Dalam kanal Facebook Muhammad Diadi  menjelaskan Adapun sejarah dari Tarian Cakalele yang berawal pada akhir abad ke-17 dan abad ke-20, ketika para pria Galela melakukan pembajakan dilaut (canga) mereka menari cakalele sebelum ekspedisi dimulai. Itu bemakna agar membuat para pria dalam perjalanan suasana hati agar tetap tenang untuk menunjukan ketangkasan, kecepatan, dan kekuatan mereka.

Para lelaki Galela menari diiringi Gosoma lamo (tifa besar) dan lipa (gong). Para penari melompat dari kaki satu ke kaki yang lain, kadang-kadang jarak jauh mereka menari dengan parang (taito) dan salawako (perisai) serta tombak (kamanu) berpasangan ( C.F.H. Campen, 1883:181-182). Ketika upacara-upacara pelepasan para bajak laut (canga) dilakukan di sebuah rumah pemujaan, semua anggota keluarga harus hadir dan memberikan dukungan kepada anggota ekspedisi dalam upacara ( O horu ) pelepasan para bajak laut (canga) ini para Gomahati (seorang tetua) mengadakan upacara pemangilan Roh leluhur (Dilikini) yang akan melindungi para bajak laut ini.

Arwah dilikini yang dipanggil itu kemudian dimasukan dalam sebuah keranjang yang selanjutnya akan dibawa selama ekspedisi, yang diperlakukan sebagai pelindung atau jimat. Selama ekspedisi itu tidak ada orang yang di perkenankan memasuki rumah pemujaan tersebut setelah rombongan kembali, maka arwah dilikini itu dilepaskan oleh sang Gomahati.

Dalam e-journal tahun 2021 dari Universitas Khairun Ternate yang berjudul Pelaksanaan Tari Cakalele di Desa Togawa Kecamatan Galela Selatan oleh Irwan Abbas, Rustam Hasim, dan Syamsul Hi. Usman. Berdasarkan hasil penelitian di Desa Togawa Kec. Galela Selatan Kab. Halmahera Utara Bahwa tari cakalele pada generasi muda pada desa Togawa, Kec. Galela Selatan Kab.
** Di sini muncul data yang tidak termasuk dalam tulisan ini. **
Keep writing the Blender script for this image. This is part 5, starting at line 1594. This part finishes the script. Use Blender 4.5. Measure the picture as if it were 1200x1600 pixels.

Halmahera Utara tidak mempunyai prsepsi terhadap kesenian tari tradisional tari cakalele, karena mereka tidak pernah diajari seni tari cakalele oleh orang tua dan orang-orang disekitar mereka.

Sehingga generasi muda cenderung menganggap kesenian tradisional daerahnya merupakan sesuatu yang kuno dan ketinggalan zaman, sehingga lambat laun timbul sifat generasi muda yang kurang bahkan tidak mencintai keseniannya sebagai masyarakat Galela Selatan yakni sejarah dan makna dari setiap tarian adat, terlebihnya tarian cakalele.

Dewasa ini generasi muda masyarakat Galela menganggap tarian cakalele sebagai sesuatu hal yang kuno. Adalah satu kesalahan yang tumbuh di benak generasi muda masyarakat Galela. Kini generasi makin acuh tak acuh bahkan tidak mau belajar dan mengembangkan tarian tradisional yang ada di daerahnya khususnya di Galela baik itu tarian cakalele, dan tide-tide.

Hemat saya, globalisasi kini menjadi ancaman buat lestarinya satu budaya, karena globalisasi mampu menimbulkan berbagai masalah dalam bidang kebudayaan. Bisa dikatakan bahwa globalisasi menjadi instrumen untuk mengantikan budaya lokal ke budaya barat yang memang akan melahirkan kontradiksi pada nilai kebudayaan sebab, budaya barat sangat bertentangan dengan norma-norma leluhur yang telah ditetapkan.

Pengaruh globalisasi terhadap budaya diantaranya seperti; punahnya budaya asli suatu daerah, melencengnya nilai-nilai budaya, dan hilangnya kebiasaan gotong-royong. Padahal nilai-nilai kebudayaan dalam masyarakat tentuya akan melahirkan embrio cinta kasih dan sifat kekeluargaan dalam lingkungan masyarakat itu sendiri.

Besarnya harapan dari saya sebagai generasi muda mengajak kepada generasi agar tetap mencintai, menjaga, dan melestarikan budaya yang memang telah diwariskan kepada kita. Karena bagi saya sejatinya “budaya adalah harga diri” tanamkan dalam pikiran kita untuk belajarlah malu kepada leluhur.